Kinematics and timing of exhumation of metamorphic core complexes along the Lewis and Clark fault zone, northern Rocky Mountains, USA Available to Purchase
The Priest River, Clearwater, Bitterroot, and Anaconda metamorphic core complexes of the northern Rocky Mountains were exhumed in Eocene time by crustal extension, which was linked via dextral displacement on the Lewis and Clark fault zone. Detailed geochronology and thermochronology (U-Pb, 40 Ar/ 39 Ar, and fission-track) from the Bitterroot complex indicates that extension started at 53 ± 1 Ma and continued until after 40 Ma. New U-Pb zircon and 40 Ar/ 39 Ar data from the Anaconda complex and published geochronology from the Priest River complex indicate a similar timing for the onset of major extension and exhumation. 40 Ar/ 39 Ar data from the Clearwater complex, which formed within a relay between strike-slip splays of the Lewis and Clark fault zone, are consistent with exhumation during the same time span.

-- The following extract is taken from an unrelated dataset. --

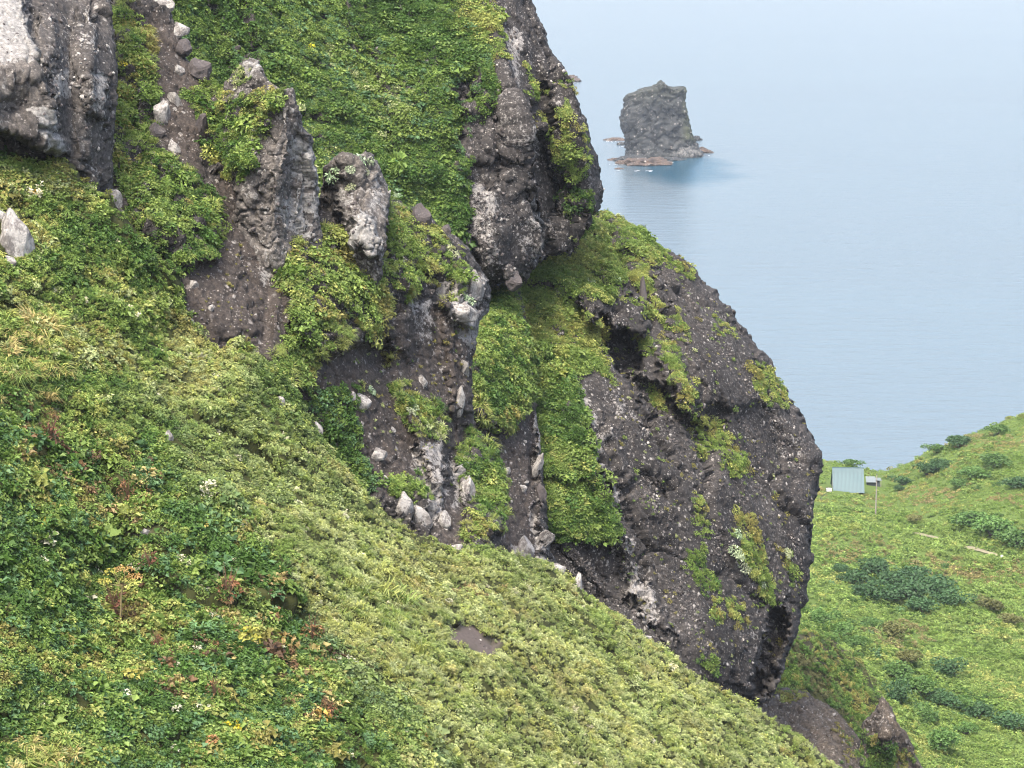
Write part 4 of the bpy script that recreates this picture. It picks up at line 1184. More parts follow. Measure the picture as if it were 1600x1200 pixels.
plant_patch(spire, [(1352, 1150), (1385, 1152), (1425, 1180), (1420, 1230), (1352, 1230)], 'green scrub over the foot of the rock spire', sp=5, size=(10, 16), pal=[(DEEP, 2), (MIDG, 2), (OLIV, 1)], seed=97)
plant_patch(foot, [(1230, 985), (1262, 982), (1300, 998), (1346, 1038), (1374, 1085), (1392, 1125), (1420, 1165), (1445, 1225), (1340, 1230), (1340, 1150), (1290, 1090), (1215, 1065)],
            'olive scrub on the slope under the dark cliff foot', sp=4.6, size=(9, 16), pal=[(OLIV, 0.8), (MIDG, 2.0), (DEEP, 2.4), ((0.085, 0.09, 0.04), 1.6)], mix={1: 2, 3: 2, 4: 2}, seed=98, freq=9)

# ------------------------------------------------------------------ valley meadow
def V_zone(u, v, P, tint, rng):
    n = len(u)
    b = fbm(np.stack([u / 55, v / 28, np.zeros(n) + 5.2], -1), 3)
    for cx, cy, rx, ry, c in ((1330, 860, 70, 26, (0.16, 0.15, 0.06)), (1460, 895, 80, 22, (0.17, 0.15, 0.065)), (1570, 900, 60, 26, (0.17, 0.15, 0.06)), (1580, 780, 40, 12, (0.2, 0.16, 0.08)), (1440, 775, 60, 14, (0.24, 0.2, 0.1)),
                              (1540, 690, 90, 14, (0.24, 0.21, 0.1)), (1400, 995, 60, 24, (0.15, 0.14, 0.06)), (1300, 830, 40, 14, (0.2, 0.25, 0.06)), (1350, 790, 50, 14, (0.2, 0.19, 0.08))):
        e = ((u - cx) / rx) ** 2 + ((v - cy) / ry) ** 2 + 1.4 * b
        k = (e < 0.9) & (rng.random(n) < 0.4)
        tint[k] = np.array(c)
    return tint


VG = [((0.12, 0.195, 0.042), 2.4), (BRIT, 2.6), ((0.165, 0.245, 0.066), 2.6), (MIDG, 1.6), (YELG, 0.9)]
VH = [[(1290, 760), (1300, 745), (1356, 745), (1382, 748), (1382, 764), (1352, 770), (1300, 772)], [(1432, 834), (1450, 834), (1470, 842), (1455, 845)], [(1512, 855), (1530, 857), (1562, 868), (1545, 871)]]
plant_patch(valley, [(1130, 800), (1330, 795), (1450, 815), (1710, 860), (1710, 1300), (1300, 1300), (1130, 1000)], 'bright green bracken and tall herbs over the valley floor', sp=4.6, size=(9, 16), pal=VG, mix={0: 2, 1: 3, 3: 1.5, 4: 1.5, 7: 1}, holes=VH, seed=101, zone=V_zone, freq=16, up=0.9, name='meadow', cat='meadow')
plant_patch(valley, [(1130, 712), (1260, 716), (1310, 720), (1345, 729), (1390, 733), (1420, 720), (1450, 704), (1505, 680), (1550, 662), (1710, 606), (1710, 860), (1450, 815), (1330, 795), (1130, 802)], 'low grass and bracken over the headland by the shed', sp=3.9, size=(5, 10), pal=VG + [(OLIV, 1.4), (STRW, 0.3)], mix={1: 2, 7: 3, 5: 0.6}, holes=VH, seed=102, zone=V_zone, freq=14, up=0.85, name='meadow', cat='meadow')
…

The Lewis and Clark fault zone separates ENE-directed extension in the Priest River complex from ESE-directed extension in the Bitterroot and Anaconda complexes. Large-scale extension was transferred eastward on the south side of this fault zone, where stretching lineations in core complex mylonites are oriented ∼104°–110° and coincide with the general trend of the transcurrent faults. Extension and exhumation of middle crustal rocks along the Lewis and Clark fault zone was concentrated in areas that also experienced voluminous Eocene midcrustal magmatism. Extension was probably initiated by a change in plate boundary conditions combined with the rapid influx of heat from the asthenosphere as a slab window opened beneath the western Cordillera, which led to collapse of the Cordilleran orogenic wedge and widespread early Eocene magmatism.